Friday, May 29, 2015

Popularity? No thank you

Jesus wasn't looking simply for believers. He was looking for disciples.There is a significant difference between the two. Some people are content just to "believe." Some are happy just to believe and go to church on Sunday. But from Jesus there always comes the call to follow Him.

Jesus said (in Luke 9): "If anyone desires to come after me, let him deny himself, and take up his cross daily, and follow me."

And in Matthew 10: "He who loves father or mother more than me is not worthy of me. And he who loves son or daughter more than me is not worthy of me. . . He who finds his life will lose it, and he who loses his life for my sake will find it."

A remarkable story is told of an unnamed African Christian who was told to renounce Christ or he would be killed. He refused to renounce Christ, and was martyred. The following was later found affixed to the wall in his room:

I'm part of the fellowship of the unashamed. I have Holy Spirit power. The die has been cast. I have stepped over the line. The decision has been made. I'm a disciple of His. I won't look back, let up, slow down, back away, or be still.

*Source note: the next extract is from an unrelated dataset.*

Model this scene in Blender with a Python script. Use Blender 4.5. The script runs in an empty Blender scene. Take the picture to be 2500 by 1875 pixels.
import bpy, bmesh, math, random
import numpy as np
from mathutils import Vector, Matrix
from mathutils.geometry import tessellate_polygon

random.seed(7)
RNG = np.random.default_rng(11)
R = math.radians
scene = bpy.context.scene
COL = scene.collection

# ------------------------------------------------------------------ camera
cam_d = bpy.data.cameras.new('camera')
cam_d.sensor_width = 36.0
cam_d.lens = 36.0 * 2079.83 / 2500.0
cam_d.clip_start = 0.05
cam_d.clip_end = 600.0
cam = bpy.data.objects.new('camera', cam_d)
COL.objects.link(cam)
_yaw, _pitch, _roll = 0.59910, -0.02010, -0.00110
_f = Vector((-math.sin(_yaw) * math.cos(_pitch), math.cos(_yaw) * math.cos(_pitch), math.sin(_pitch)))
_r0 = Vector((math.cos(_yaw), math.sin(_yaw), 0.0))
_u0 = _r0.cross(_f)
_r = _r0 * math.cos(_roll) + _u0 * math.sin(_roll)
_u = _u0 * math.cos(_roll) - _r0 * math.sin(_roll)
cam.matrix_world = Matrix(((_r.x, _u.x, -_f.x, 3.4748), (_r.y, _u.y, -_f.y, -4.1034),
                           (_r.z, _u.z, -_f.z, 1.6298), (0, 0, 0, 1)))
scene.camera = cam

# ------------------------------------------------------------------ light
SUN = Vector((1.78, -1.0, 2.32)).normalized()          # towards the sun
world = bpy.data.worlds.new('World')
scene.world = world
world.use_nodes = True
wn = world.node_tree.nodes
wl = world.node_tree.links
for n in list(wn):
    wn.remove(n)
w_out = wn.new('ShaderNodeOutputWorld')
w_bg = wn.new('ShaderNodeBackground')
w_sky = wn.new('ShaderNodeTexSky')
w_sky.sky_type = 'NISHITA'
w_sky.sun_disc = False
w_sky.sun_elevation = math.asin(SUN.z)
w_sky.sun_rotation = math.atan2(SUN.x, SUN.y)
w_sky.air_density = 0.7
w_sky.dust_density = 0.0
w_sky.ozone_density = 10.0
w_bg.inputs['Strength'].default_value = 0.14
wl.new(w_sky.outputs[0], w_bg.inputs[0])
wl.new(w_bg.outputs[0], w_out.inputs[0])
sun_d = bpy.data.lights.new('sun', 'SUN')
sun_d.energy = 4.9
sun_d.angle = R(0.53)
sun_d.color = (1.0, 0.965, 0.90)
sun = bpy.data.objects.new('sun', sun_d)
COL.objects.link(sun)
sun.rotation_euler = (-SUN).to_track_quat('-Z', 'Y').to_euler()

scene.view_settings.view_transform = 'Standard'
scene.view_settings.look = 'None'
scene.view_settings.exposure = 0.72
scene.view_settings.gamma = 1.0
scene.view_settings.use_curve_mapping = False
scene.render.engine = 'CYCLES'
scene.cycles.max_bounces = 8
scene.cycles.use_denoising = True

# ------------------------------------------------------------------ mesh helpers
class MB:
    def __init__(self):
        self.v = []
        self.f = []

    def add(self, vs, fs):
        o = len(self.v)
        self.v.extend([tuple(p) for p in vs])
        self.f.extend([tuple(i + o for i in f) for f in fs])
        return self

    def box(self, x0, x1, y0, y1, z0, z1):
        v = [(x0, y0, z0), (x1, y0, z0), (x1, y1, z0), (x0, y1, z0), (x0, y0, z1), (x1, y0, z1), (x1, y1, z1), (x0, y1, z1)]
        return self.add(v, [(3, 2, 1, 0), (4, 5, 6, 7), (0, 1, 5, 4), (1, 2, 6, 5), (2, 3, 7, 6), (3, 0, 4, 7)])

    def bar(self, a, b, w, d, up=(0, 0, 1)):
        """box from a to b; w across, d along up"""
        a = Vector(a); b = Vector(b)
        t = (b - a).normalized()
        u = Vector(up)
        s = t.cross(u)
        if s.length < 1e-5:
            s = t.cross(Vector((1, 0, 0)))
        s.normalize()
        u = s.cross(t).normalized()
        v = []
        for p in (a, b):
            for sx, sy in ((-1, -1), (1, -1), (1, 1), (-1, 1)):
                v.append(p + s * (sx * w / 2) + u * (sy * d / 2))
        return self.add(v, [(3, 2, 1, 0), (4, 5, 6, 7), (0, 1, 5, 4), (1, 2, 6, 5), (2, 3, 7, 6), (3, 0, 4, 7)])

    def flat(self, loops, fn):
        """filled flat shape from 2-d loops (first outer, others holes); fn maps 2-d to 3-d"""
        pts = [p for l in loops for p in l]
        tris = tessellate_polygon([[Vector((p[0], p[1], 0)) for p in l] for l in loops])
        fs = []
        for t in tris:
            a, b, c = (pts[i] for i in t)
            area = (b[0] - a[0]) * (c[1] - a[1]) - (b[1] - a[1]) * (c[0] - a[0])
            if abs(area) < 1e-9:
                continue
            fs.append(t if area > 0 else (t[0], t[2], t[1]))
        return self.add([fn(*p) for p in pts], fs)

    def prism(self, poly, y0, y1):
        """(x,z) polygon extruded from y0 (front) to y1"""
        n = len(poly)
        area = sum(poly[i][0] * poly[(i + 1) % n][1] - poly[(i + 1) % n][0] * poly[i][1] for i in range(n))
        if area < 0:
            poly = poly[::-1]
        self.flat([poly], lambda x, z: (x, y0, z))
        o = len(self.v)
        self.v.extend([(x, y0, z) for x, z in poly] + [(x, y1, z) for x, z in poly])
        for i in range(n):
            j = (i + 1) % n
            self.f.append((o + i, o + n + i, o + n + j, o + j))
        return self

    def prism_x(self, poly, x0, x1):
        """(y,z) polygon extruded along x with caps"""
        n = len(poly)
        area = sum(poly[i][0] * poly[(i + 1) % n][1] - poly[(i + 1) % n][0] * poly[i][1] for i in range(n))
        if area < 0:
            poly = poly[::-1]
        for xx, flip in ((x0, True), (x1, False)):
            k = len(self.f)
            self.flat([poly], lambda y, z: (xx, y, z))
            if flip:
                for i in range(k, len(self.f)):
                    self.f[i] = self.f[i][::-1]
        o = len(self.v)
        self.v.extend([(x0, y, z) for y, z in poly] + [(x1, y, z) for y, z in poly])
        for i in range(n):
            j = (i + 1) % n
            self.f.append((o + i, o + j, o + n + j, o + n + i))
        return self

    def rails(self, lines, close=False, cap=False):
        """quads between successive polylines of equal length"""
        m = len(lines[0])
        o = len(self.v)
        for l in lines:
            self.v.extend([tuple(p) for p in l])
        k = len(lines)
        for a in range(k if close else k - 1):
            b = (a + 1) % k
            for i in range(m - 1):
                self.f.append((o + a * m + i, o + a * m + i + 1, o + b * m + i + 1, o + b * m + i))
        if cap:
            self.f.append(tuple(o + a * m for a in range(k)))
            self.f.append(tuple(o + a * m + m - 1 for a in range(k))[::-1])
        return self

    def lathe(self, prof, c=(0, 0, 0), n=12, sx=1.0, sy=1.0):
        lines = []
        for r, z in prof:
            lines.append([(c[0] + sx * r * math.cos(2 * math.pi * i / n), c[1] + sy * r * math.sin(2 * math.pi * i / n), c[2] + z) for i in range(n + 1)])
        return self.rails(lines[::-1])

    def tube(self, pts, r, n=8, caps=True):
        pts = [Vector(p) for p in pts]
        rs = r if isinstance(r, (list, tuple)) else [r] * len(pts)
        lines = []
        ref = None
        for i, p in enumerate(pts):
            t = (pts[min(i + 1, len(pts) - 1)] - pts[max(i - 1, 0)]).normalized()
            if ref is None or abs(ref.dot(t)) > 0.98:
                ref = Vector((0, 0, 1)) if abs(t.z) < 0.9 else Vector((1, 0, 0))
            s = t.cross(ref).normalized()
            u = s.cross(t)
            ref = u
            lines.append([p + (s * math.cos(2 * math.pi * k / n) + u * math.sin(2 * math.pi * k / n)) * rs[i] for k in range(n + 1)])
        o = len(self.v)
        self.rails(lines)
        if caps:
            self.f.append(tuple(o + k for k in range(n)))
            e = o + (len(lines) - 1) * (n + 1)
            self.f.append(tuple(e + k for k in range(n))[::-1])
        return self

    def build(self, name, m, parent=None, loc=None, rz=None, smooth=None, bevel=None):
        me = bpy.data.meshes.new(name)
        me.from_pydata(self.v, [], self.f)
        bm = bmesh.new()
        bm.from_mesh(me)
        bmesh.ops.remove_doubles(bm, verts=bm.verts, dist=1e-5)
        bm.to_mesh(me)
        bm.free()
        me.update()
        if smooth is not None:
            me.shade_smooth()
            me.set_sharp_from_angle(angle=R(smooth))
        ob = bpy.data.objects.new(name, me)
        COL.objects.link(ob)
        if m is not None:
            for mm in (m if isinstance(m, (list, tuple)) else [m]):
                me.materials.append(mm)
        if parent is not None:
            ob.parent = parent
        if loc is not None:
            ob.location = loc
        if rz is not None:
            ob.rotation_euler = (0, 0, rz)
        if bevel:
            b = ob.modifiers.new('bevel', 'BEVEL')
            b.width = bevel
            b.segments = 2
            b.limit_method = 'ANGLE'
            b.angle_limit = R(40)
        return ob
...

My past is redeemed, my present makes sense, my future is secure. I'm finished with low living, sight-walking, small planning, smooth knees, colourless dreams, tamed visions, mundane talking, cheap giving and dwarfed goals. I no longer need pre-eminence, prosperity, position, promotions, plaudits and popularity. I don't have to be right, first, tops, recognised, praised, regarded or rewarded. 

I now live by faith, lean on His presence, walk by patience, am uplifted by prayer and labour with power. My face is set, my gait is fast, my goal is heaven, my road is narrow, my way rough, my companions few, my Guide reliable, my mission clear.

I cannot be bought, compromised, detoured, lured away, turned back, deluded or delayed. I will not flinch in the face of sacrifice, hesitate in the presence of the adversary, negotiate at the table of the enemy, ponder at the pool of popularity, meander in the maze of mediocrity. 

I won't give up, shut up, or let up until I have stayed up, prayed up, paid up and preached up for the cause of Christ. I am a disciple of Jesus. I must go till He comes, give till I drop, preach till all know, and work till He stops me.

And when He comes for His own, He will have no problems recognising me - my banner will be clear.

When it came to it, he didn't have to make a decision. His decision had already been made. 

Could you make a decision like that? Could I?